GIVEN INSTRUCTION:
Transcribe everything in the data word for word. Pictures are left out.
## START
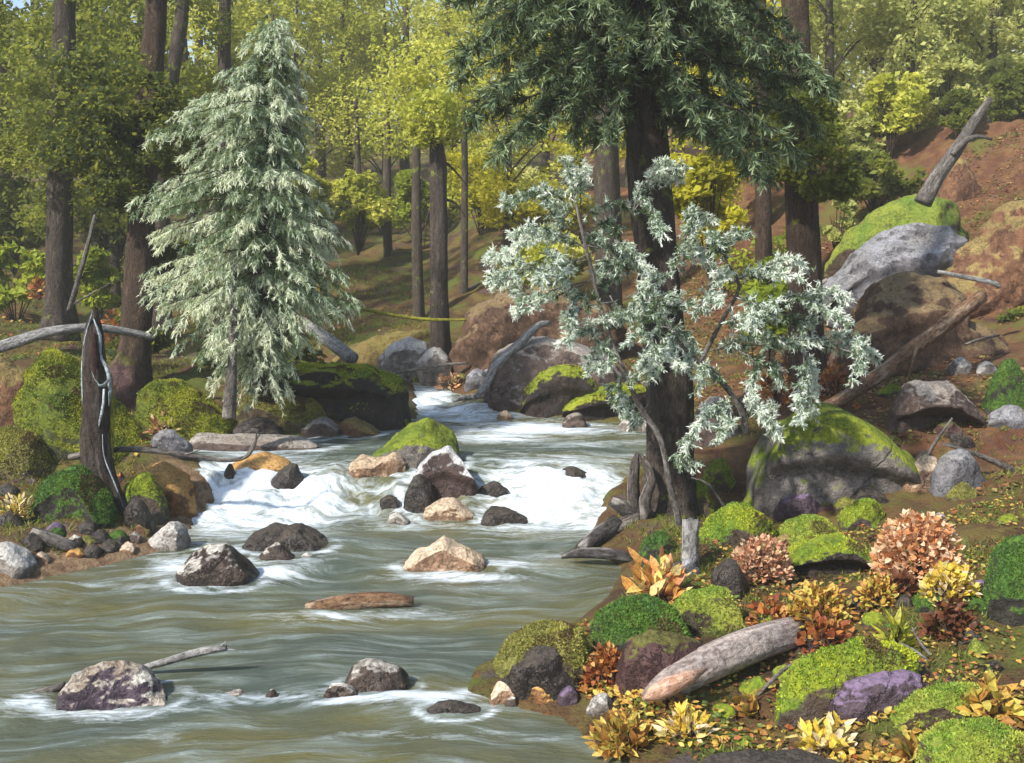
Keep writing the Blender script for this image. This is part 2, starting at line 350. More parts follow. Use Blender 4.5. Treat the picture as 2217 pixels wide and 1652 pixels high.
# left bank
rock('mossy_boulder', 'largest yellow-green mossy boulder at the left edge behind the snag', [(20, 860), (45, 800), (75, 768), (110, 752), (160, 778), (215, 830), (270, 900), (330, 965)], 985, 'mossy_all', 'boulder', group=g1, dr=.6)
rock('boulder', 'brown boulder behind the big mossy one at the left edge', [(-110, 840), (-50, 790), (20, 772), (70, 800), (90, 850)], 985, 'rust', 'boulder', group=g1, Y=10.6)
rock('mossy_boulder', 'maroon boulder with a green top behind the snag', [(195, 830), (230, 785), (268, 758), (300, 790), (330, 860)], 905, 'maroon', 'boulder', Y=11.4, group=g1)
rock('mossy_boulder', 'round mossy boulder right of the snag with rusty fern at its foot', [(278, 890), (300, 845), (340, 824), (390, 822), (430, 845), (470, 880), (500, 920), (512, 945)], 948, 'mossy_all', 'boulder', group=g1)
rock('mossy_boulder', 'olive mossy boulder low at the left edge under the big one', [(-90, 960), (-20, 925), (40, 922), (95, 940), (135, 985), (155, 1020)], 1035, 'moss_olive', 'boulder', group=g1)
rock('mossy_boulder', 'bright green mossy boulder at the left foot of the snag', [(72, 1105), (105, 1045), (150, 1012), (190, 1008), (230, 1040), (262, 1090)], 1125, 'moss_deep', 'boulder', group=g1)
rock('boulder', 'orange-brown boulder beside the left cascade', [(285, 1050), (310, 1015), (350, 1003), (400, 1008), (430, 1040), (436, 1075)], 1105, 'orange', 'boulder', group=g1)
rock('mossy_boulder', 'green mossy rock between snag and orange boulder', B(255, 372, 1022, 1120), 1125, 'moss', 'boulder', group=g1, Y=8.75)
rock('rock', 'small round dark rock with a moss spot at the right foot of the snag', B(258, 335, 1078, 1145), 1150, 'dark', group=g1)
rock('rock', 'pale cream angular rock at the bank tip below the cascade', [(322, 1170), (345, 1150), (368, 1128), (400, 1131), (416, 1150), (414, 1178)], 1192, 'pale', group=g1, facet=8, wet=True)
rock('rock', 'white rock cut by the left edge of the picture', [(-45, 1195), (-10, 1172), (30, 1180), (60, 1200), (78, 1225)], 1240, 'pale', group=g1)
rock('rock', 'pale bluish flat rock behind the fallen branch', B(308, 412, 932, 978), 980, 'grey', group=g1, wet=True)
rock('rock', 'long flat grey rock at the upper pool edge', [(395, 962), (430, 940), (500, 935), (570, 942), (640, 952), (700, 962)], 972, 'grey_brown', group=g1, dr=.35, wet=True)
rock('rock', 'orange slab at the lip of the left cascade', [(490, 1005), (530, 985), (575, 982), (620, 992), (650, 1010)], 1018, 'orange', group=g1, wet=True)
rock('rock', 'dark wet rock in the left cascade', B(588, 662, 1003, 1052, .2), 1055, 'dark', group=g1, wet=True)
rock('rock', 'tiny brown rock splashed by the left cascade', B(484, 514, 1003, 1034), 1038, 'dark_white', group=g1, wet=True)
rock('mossy_boulder', 'olive mossy rock in front of the tall silvery conifer', [(512, 890), (550, 848), (610, 840), (660, 865), (720, 872), (735, 895)], 925, 'moss_olive', 'boulder', group=g1, wet=True)
rock('mossy_boulder', 'dark overhanging boulder with bright moss cap left of the upper stream', [(560, 810), (640, 792), (720, 783), (800, 788), (858, 808), (886, 845), (890, 880)], 915, 'moss_cap', 'boulder', under=.5, group=g1, Y=12.0, dr=.34, wet=True, blunt=.35, sq=.42)
rock('rock', 'dark wet rock below the thin grey trunk', B(498, 618, 903, 948), 950, 'dark', group=g1, wet=True)
rock('rock', 'left brown rock below the moss-capped overhang', B(648, 745, 906, 944), 946, 'grey_brown', group=g1, wet=True)
rock('rock', 'right ochre-brown rock below the moss-capped overhang', [(722, 935), (745, 905), (770, 900), (795, 918), (825, 938)], 944, 'rust', group=g1, wet=True)
# centre, upstream
rock('boulder', 'yellow-mossed slope boulder left of the centre trunk', [(715, 790), (760, 755), (810, 732), (870, 716), (940, 712), (960, 740)], 805, 'ochre', 'boulder', Y=15.4)
rock('rock', 'larger pale rounded rock left of the centre trunk foot', [(820, 775), (850, 742), (885, 728), (925, 738), (945, 780)], 803, 'pale', Y=14.6)
rock('rock', 'smaller pale pointed rock at the centre trunk foot', B(900, 982, 750, 800), 803, 'pale', Y=14.3)
rock('mossy_rock', 'small bright green mossy rock at the head of the stream', B(882, 942, 796, 828), 830, 'moss_light')
rock('rock', 'pale rock beside the orange leaves at the stream head', B(1000, 1068, 797, 838), 842, 'grey')
rock('rock', 'pale lilac rock right of the leaning dead branch', B(1044, 1112, 822, 862), 868, 'purple')
rock('mossy_rock', 'little green mossy rock beside the lilac one', B(1080, 1132, 842, 868), 872, 'moss_light')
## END
TASK ANSWER:
Keep writing the Blender script for this image. This is part 2, starting at line 350. More parts follow. Use Blender 4.5. Treat the picture as 2217 pixels wide and 1652 pixels high.
# left bank
rock('mossy_boulder', 'largest yellow-green mossy boulder at the left edge behind the snag', [(20, 860), (45, 800), (75, 768), (110, 752), (160, 778), (215, 830), (270, 900), (330, 965)], 985, 'mossy_all', 'boulder', group=g1, dr=.6)
rock('boulder', 'brown boulder behind the big mossy one at the left edge', [(-110, 840), (-50, 790), (20, 772), (70, 800), (90, 850)], 985, 'rust', 'boulder', group=g1, Y=10.6)
rock('mossy_boulder', 'maroon boulder with a green top behind the snag', [(195, 830), (230, 785), (268, 758), (300, 790), (330, 860)], 905, 'maroon', 'boulder', Y=11.4, group=g1)
rock('mossy_boulder', 'round mossy boulder right of the snag with rusty fern at its foot', [(278, 890), (300, 845), (340, 824), (390, 822), (430, 845), (470, 880), (500, 920), (512, 945)], 948, 'mossy_all', 'boulder', group=g1)
rock('mossy_boulder', 'olive mossy boulder low at the left edge under the big one', [(-90, 960), (-20, 925), (40, 922), (95, 940), (135, 985), (155, 1020)], 1035, 'moss_olive', 'boulder', group=g1)
rock('mossy_boulder', 'bright green mossy boulder at the left foot of the snag', [(72, 1105), (105, 1045), (150, 1012), (190, 1008), (230, 1040), (262, 1090)], 1125, 'moss_deep', 'boulder', group=g1)
rock('boulder', 'orange-brown boulder beside the left cascade', [(285, 1050), (310, 1015), (350, 1003), (400, 1008), (430, 1040), (436, 1075)], 1105, 'orange', 'boulder', group=g1)
rock('mossy_boulder', 'green mossy rock between snag and orange boulder', B(255, 372, 1022, 1120), 1125, 'moss', 'boulder', group=g1, Y=8.75)
rock('rock', 'small round dark rock with a moss spot at the right foot of the snag', B(258, 335, 1078, 1145), 1150, 'dark', group=g1)
rock('rock', 'pale cream angular rock at the bank tip below the cascade', [(322, 1170), (345, 1150), (368, 1128), (400, 1131), (416, 1150), (414, 1178)], 1192, 'pale', group=g1, facet=8, wet=True)
rock('rock', 'white rock cut by the left edge of the picture', [(-45, 1195), (-10, 1172), (30, 1180), (60, 1200), (78, 1225)], 1240, 'pale', group=g1)
rock('rock', 'pale bluish flat rock behind the fallen branch', B(308, 412, 932, 978), 980, 'grey', group=g1, wet=True)
rock('rock', 'long flat grey rock at the upper pool edge', [(395, 962), (430, 940), (500, 935), (570, 942), (640, 952), (700, 962)], 972, 'grey_brown', group=g1, dr=.35, wet=True)
rock('rock', 'orange slab at the lip of the left cascade', [(490, 1005), (530, 985), (575, 982), (620, 992), (650, 1010)], 1018, 'orange', group=g1, wet=True)
rock('rock', 'dark wet rock in the left cascade', B(588, 662, 1003, 1052, .2), 1055, 'dark', group=g1, wet=True)
rock('rock', 'tiny brown rock splashed by the left cascade', B(484, 514, 1003, 1034), 1038, 'dark_white', group=g1, wet=True)
rock('mossy_boulder', 'olive mossy rock in front of the tall silvery conifer', [(512, 890), (550, 848), (610, 840), (660, 865), (720, 872), (735, 895)], 925, 'moss_olive', 'boulder', group=g1, wet=True)
rock('mossy_boulder', 'dark overhanging boulder with bright moss cap left of the upper stream', [(560, 810), (640, 792), (720, 783), (800, 788), (858, 808), (886, 845), (890, 880)], 915, 'moss_cap', 'boulder', under=.5, group=g1, Y=12.0, dr=.34, wet=True, blunt=.35, sq=.42)
rock('rock', 'dark wet rock below the thin grey trunk', B(498, 618, 903, 948), 950, 'dark', group=g1, wet=True)
rock('rock', 'left brown rock below the moss-capped overhang', B(648, 745, 906, 944), 946, 'grey_brown', group=g1, wet=True)
rock('rock', 'right ochre-brown rock below the moss-capped overhang', [(722, 935), (745, 905), (770, 900), (795, 918), (825, 938)], 944, 'rust', group=g1, wet=True)
# centre, upstream
rock('boulder', 'yellow-mossed slope boulder left of the centre trunk', [(715, 790), (760, 755), (810, 732), (870, 716), (940, 712), (960, 740)], 805, 'ochre', 'boulder', Y=15.4)
rock('rock', 'larger pale rounded rock left of the centre trunk foot', [(820, 775), (850, 742), (885, 728), (925, 738), (945, 780)], 803, 'pale', Y=14.6)
rock('rock', 'smaller pale pointed rock at the centre trunk foot', B(900, 982, 750, 800), 803, 'pale', Y=14.3)
rock('mossy_rock', 'small bright green mossy rock at the head of the stream', B(882, 942, 796, 828), 830, 'moss_light')
rock('rock', 'pale rock beside the orange leaves at the stream head', B(1000, 1068, 797, 838), 842, 'grey')
rock('rock', 'pale lilac rock right of the leaning dead branch', B(1044, 1112, 822, 862), 868, 'purple')
rock('mossy_rock', 'little green mossy rock beside the lilac one', B(1080, 1132, 842, 868), 872, 'moss_light')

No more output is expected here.